[c-nsp] Research experiment disrupts Internet, for some

Yann GAUTERON yann at gauteron.me
Sun Aug 29 01:00:12 EDT 2010


Hi Antonio,

2010/8/29 Antonio Soares <amsoares at netcabo.pt>

>
> Did you notice this problem ?
>
> I did not observe the problem by myself, but there is a long thread about
it on NANOG mailing list. You can go through their archives to read what
have been said:
http://mailman.nanog.org/pipermail/nanog/2010-August/thread.html
(Thread is named "Did your BGP crashed today ?")


> Now I’m trying to find what bug could be related with that and I found
> this:
> http://www.cisco.com/warp/public/707/cisco-sa-20100827-bgp.shtml
>
>
> This is an IOS-XR bug but the customer had the problem with IOS. It seems
> there is a relation between the two but I’m not sure. The 12K running IOS
> had to be reloaded due to lack of memory.
>

The following statement in the Security Advisory you refer (the same than
the one that was pointed in the NANOG ML), provides a part of the
explanation:

"Affected devices running Cisco IOS XR Software corrupt the unrecognized
attribute before sending to neighboring devices, but neighboring devices may
be running operating systems other than Cisco IOS XR Software and may still
reset the BGP peering session after receiving the corrupted update. This is
per standards defining the operation of BGP."

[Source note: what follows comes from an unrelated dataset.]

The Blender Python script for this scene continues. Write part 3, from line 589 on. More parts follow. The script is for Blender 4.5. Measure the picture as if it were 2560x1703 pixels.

I would then guess that your customer BGP router is connected with another
router running IOS-XR, which altered the BGP update with the experimental
attribute from the RIPE.

According to the Security Advisory, your router should have reset the BGP
session, but according to your experience it used all memory and needed to
be reloaded. I can't explain this problem. Maybe your customer's 12k IOS has
a memory leakage somewhere - probably related with BGP sessions -. If I were
you I would start looking into that direction.